◆ Job
Reproduce all of the material exactly as shown.

◆ Material for this exercise
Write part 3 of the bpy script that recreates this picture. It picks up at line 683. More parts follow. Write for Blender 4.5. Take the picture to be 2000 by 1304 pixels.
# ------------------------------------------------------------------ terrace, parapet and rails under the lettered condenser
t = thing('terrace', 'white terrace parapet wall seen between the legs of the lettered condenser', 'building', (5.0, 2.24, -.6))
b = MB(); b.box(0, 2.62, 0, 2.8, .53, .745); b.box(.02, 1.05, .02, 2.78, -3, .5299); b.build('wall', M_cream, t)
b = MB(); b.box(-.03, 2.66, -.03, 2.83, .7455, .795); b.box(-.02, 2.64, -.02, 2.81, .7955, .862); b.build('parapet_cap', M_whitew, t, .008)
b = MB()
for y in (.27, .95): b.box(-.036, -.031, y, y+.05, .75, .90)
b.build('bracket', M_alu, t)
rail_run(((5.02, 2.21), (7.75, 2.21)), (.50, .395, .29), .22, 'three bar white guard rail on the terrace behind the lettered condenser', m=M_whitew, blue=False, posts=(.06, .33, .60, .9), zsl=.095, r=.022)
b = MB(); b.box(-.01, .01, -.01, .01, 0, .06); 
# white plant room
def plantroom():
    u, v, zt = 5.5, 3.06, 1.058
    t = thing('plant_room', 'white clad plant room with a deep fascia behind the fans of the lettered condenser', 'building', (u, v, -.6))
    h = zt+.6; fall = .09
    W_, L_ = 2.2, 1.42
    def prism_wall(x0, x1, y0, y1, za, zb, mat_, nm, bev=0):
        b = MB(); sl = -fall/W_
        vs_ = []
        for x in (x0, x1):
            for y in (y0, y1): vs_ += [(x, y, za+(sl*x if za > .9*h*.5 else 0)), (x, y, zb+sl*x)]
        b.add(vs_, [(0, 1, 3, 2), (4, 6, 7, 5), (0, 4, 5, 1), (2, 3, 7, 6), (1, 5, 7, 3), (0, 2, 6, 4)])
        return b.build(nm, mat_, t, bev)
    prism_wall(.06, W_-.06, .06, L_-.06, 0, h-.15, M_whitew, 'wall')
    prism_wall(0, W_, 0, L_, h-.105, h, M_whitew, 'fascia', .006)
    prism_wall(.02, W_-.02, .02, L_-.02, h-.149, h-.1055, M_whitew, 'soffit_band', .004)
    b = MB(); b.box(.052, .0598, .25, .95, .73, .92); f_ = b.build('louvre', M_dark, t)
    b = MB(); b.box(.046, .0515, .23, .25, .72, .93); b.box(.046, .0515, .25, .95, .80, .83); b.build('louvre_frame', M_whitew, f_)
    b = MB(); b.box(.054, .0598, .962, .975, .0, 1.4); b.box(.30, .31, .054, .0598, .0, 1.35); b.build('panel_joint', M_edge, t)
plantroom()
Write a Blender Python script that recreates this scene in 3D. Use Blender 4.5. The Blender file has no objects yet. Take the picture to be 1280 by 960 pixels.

◆ Finished answer
Write part 3 of the bpy script that recreates this picture. It picks up at line 683. More parts follow. Write for Blender 4.5. Take the picture to be 2000 by 1304 pixels.
# ------------------------------------------------------------------ terrace, parapet and rails under the lettered condenser
t = thing('terrace', 'white terrace parapet wall seen between the legs of the lettered condenser', 'building', (5.0, 2.24, -.6))
b = MB(); b.box(0, 2.62, 0, 2.8, .53, .745); b.box(.02, 1.05, .02, 2.78, -3, .5299); b.build('wall', M_cream, t)
b = MB(); b.box(-.03, 2.66, -.03, 2.83, .7455, .795); b.box(-.02, 2.64, -.02, 2.81, .7955, .862); b.build('parapet_cap', M_whitew, t, .008)
b = MB()
for y in (.27, .95): b.box(-.036, -.031, y, y+.05, .75, .90)
b.build('bracket', M_alu, t)
rail_run(((5.02, 2.21), (7.75, 2.21)), (.50, .395, .29), .22, 'three bar white guard rail on the terrace behind the lettered condenser', m=M_whitew, blue=False, posts=(.06, .33, .60, .9), zsl=.095, r=.022)
b = MB(); b.box(-.01, .01, -.01, .01, 0, .06); 
# white plant room
def plantroom():
    u, v, zt = 5.5, 3.06, 1.058
    t = thing('plant_room', 'white clad plant room with a deep fascia behind the fans of the lettered condenser', 'building', (u, v, -.6))
    h = zt+.6; fall = .09
    W_, L_ = 2.2, 1.42
    def prism_wall(x0, x1, y0, y1, za, zb, mat_, nm, bev=0):
        b = MB(); sl = -fall/W_
        vs_ = []
        for x in (x0, x1):
            for y in (y0, y1): vs_ += [(x, y, za+(sl*x if za > .9*h*.5 else 0)), (x, y, zb+sl*x)]
        b.add(vs_, [(0, 1, 3, 2), (4, 6, 7, 5), (0, 4, 5, 1), (2, 3, 7, 6), (1, 5, 7, 3), (0, 2, 6, 4)])
        return b.build(nm, mat_, t, bev)
    prism_wall(.06, W_-.06, .06, L_-.06, 0, h-.15, M_whitew, 'wall')
    prism_wall(0, W_, 0, L_, h-.105, h, M_whitew, 'fascia', .006)
    prism_wall(.02, W_-.02, .02, L_-.02, h-.149, h-.1055, M_whitew, 'soffit_band', .004)
    b = MB(); b.box(.052, .0598, .25, .95, .73, .92); f_ = b.build('louvre', M_dark, t)
    b = MB(); b.box(.046, .0515, .23, .25, .72, .93); b.box(.046, .0515, .25, .95, .80, .83); b.build('louvre_frame', M_whitew, f_)
    b = MB(); b.box(.054, .0598, .962, .975, .0, 1.4); b.box(.30, .31, .054, .0598, .0, 1.35); b.build('panel_joint', M_edge, t)
plantroom()
Write a Blender Python script that recreates this scene in 3D. Use Blender 4.5. The Blender file has no objects yet. Take the picture to be 1280 by 960 pixels.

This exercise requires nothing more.